[BEGIN DATASET EXCERPT]

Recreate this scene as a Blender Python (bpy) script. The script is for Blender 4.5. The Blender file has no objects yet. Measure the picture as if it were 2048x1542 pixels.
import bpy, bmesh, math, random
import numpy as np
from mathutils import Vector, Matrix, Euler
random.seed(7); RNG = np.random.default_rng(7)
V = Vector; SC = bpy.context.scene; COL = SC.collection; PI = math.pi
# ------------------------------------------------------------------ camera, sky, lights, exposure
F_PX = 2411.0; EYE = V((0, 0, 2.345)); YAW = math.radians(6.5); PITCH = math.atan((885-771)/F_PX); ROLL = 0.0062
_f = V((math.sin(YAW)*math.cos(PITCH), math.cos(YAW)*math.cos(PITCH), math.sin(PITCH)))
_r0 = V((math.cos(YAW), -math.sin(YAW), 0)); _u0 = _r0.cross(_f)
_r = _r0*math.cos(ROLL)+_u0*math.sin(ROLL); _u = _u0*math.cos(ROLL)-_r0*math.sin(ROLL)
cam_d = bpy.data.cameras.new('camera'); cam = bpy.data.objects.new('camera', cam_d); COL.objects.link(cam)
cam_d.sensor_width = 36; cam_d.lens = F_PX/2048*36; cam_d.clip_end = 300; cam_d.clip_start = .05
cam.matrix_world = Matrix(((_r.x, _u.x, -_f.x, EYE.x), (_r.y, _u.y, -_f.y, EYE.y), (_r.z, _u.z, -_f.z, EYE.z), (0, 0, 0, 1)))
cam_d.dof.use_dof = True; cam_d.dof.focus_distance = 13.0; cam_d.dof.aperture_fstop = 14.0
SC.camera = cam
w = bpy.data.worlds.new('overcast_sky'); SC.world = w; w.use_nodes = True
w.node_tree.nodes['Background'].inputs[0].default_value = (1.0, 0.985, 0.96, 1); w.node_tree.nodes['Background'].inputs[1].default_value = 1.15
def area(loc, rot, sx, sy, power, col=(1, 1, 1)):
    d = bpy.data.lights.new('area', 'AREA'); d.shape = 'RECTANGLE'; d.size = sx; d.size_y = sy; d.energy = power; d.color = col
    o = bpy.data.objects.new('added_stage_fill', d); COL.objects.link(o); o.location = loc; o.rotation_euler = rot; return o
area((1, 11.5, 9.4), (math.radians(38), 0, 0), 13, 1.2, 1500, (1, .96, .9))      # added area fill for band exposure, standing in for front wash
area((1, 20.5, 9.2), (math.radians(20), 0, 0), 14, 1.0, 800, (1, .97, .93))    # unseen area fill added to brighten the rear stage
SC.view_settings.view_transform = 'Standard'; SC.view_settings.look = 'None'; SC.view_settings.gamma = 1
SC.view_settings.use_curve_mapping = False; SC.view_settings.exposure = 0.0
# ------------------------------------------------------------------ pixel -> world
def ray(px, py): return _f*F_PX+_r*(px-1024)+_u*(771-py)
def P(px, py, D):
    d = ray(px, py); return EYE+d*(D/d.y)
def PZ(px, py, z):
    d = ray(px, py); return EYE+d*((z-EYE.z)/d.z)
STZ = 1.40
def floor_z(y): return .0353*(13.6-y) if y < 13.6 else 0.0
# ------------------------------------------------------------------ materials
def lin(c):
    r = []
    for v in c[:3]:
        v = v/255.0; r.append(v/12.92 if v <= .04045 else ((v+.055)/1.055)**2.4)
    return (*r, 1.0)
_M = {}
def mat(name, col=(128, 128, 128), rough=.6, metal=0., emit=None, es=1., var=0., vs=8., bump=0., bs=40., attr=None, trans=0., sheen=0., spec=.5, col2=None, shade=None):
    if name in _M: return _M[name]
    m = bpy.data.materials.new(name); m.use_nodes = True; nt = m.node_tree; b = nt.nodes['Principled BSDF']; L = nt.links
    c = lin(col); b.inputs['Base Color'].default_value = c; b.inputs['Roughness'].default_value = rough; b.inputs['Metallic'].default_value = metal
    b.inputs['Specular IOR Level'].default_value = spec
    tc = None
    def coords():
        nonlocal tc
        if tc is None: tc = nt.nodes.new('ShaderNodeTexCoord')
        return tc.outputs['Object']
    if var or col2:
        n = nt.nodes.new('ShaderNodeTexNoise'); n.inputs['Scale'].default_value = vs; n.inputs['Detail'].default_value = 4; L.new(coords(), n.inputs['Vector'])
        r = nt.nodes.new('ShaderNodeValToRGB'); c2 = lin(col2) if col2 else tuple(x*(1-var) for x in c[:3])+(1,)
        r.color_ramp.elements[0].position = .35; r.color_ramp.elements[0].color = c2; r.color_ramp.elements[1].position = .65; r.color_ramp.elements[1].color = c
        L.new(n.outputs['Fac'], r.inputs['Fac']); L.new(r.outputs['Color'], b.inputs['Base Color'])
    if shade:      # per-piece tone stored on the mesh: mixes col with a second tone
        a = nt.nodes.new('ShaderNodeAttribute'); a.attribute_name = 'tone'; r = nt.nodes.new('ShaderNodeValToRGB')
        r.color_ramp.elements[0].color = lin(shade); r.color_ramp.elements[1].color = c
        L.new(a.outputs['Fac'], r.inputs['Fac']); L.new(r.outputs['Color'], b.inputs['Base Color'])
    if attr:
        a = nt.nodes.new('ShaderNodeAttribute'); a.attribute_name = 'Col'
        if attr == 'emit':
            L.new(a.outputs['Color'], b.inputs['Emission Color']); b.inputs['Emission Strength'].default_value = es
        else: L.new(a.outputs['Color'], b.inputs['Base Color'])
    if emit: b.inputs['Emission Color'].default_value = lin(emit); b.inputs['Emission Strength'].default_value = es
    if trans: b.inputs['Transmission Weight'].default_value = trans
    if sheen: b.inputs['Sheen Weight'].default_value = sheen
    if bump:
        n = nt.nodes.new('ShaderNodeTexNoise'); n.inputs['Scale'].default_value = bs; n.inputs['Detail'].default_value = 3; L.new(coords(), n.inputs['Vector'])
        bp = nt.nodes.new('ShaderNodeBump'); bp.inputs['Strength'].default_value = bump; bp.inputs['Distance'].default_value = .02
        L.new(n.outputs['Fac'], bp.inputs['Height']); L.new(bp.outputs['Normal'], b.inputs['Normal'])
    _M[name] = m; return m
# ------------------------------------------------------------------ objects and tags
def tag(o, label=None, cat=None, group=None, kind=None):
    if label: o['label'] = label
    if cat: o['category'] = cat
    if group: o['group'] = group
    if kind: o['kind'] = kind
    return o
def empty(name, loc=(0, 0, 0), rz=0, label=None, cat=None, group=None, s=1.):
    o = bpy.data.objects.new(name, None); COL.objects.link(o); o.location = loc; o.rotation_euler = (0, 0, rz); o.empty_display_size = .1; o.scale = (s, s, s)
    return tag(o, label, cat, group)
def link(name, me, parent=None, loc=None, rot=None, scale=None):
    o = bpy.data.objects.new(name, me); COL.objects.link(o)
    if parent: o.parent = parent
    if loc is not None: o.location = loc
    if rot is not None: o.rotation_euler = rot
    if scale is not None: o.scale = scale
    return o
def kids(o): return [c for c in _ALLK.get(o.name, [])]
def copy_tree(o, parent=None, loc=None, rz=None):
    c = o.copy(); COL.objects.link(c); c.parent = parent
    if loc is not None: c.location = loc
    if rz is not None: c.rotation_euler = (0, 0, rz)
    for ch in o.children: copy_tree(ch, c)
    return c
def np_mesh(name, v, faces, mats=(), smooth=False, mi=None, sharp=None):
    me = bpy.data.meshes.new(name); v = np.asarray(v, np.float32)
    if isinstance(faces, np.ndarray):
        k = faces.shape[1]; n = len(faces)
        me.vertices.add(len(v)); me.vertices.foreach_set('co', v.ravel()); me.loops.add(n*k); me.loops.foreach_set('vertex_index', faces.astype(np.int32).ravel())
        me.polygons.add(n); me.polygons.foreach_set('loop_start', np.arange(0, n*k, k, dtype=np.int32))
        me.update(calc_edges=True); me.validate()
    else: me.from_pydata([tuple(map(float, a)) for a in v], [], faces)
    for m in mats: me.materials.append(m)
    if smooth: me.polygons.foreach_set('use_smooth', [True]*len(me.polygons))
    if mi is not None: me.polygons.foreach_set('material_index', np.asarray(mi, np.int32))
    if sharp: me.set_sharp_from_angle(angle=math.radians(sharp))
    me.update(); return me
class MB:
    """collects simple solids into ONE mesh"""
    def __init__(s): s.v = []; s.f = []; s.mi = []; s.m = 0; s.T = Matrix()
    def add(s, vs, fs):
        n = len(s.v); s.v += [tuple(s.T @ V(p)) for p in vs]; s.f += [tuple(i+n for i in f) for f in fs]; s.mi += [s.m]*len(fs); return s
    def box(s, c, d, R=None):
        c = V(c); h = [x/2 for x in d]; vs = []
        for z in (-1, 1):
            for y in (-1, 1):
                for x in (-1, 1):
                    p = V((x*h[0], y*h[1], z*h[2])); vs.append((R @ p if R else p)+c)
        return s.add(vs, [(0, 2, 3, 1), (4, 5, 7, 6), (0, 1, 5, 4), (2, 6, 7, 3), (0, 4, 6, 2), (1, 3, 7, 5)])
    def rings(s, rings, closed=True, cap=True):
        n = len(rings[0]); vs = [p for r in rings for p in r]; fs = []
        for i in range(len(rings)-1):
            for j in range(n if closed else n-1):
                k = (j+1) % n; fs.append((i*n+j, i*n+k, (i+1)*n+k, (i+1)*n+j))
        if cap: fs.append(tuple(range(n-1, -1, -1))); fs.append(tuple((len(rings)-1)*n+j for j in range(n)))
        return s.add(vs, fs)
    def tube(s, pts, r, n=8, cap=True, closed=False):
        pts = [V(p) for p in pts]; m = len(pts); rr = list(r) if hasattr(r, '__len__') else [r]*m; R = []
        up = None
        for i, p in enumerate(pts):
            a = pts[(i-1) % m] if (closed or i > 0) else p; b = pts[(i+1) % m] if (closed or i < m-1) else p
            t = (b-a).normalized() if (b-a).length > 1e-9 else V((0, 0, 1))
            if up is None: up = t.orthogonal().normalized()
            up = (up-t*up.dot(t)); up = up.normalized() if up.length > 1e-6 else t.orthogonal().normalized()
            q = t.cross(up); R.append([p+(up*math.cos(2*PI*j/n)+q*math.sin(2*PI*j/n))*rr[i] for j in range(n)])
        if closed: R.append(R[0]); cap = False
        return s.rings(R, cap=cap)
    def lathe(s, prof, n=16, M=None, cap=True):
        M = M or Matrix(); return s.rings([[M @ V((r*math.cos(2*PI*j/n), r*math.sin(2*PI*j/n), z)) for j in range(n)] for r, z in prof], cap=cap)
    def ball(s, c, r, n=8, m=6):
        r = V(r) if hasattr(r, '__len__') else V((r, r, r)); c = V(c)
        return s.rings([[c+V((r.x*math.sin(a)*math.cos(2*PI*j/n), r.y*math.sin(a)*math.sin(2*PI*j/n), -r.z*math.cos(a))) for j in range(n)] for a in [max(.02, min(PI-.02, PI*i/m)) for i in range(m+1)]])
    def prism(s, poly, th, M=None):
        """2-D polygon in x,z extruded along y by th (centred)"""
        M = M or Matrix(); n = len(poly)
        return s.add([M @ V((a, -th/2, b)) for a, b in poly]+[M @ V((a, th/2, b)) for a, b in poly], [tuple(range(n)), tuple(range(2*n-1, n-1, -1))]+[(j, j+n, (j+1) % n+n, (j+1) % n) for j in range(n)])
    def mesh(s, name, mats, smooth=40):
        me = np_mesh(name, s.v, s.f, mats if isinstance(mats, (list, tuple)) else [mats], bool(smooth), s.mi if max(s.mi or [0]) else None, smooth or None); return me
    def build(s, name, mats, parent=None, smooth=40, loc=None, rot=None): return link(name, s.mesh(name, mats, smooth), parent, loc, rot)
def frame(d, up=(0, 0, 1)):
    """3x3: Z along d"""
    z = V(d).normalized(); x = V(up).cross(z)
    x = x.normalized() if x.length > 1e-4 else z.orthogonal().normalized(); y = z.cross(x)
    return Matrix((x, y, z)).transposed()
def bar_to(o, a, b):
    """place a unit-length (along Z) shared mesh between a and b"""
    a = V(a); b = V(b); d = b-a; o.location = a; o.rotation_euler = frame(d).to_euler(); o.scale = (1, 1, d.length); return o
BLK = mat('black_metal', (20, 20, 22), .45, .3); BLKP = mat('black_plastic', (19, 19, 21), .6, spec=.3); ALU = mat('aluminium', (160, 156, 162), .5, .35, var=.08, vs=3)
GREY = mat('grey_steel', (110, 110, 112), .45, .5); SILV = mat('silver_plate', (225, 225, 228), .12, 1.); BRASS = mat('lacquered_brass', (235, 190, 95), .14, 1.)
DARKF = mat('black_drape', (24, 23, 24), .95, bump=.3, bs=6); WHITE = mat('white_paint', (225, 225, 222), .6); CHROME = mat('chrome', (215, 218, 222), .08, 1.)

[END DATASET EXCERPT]

Scan the material above. Extract every line in which the word "objects" occurs.

Recreate this scene as a Blender Python (bpy) script. The script is for Blender 4.5. The Blender file has no objects yet. Measure the picture as if it were 2048x1542 pixels.
cam_d = bpy.data.cameras.new('camera'); cam = bpy.data.objects.new('camera', cam_d); COL.objects.link(cam)
    o = bpy.data.objects.new('added_stage_fill', d); COL.objects.link(o); o.location = loc; o.rotation_euler = rot; return o
# ------------------------------------------------------------------ objects and tags
    o = bpy.data.objects.new(name, None); COL.objects.link(o); o.location = loc; o.rotation_euler = (0, 0, rz); o.empty_display_size = .1; o.scale = (s, s, s)
    o = bpy.data.objects.new(name, me); COL.objects.link(o)
    c = o.copy(); COL.objects.link(c); c.parent = parent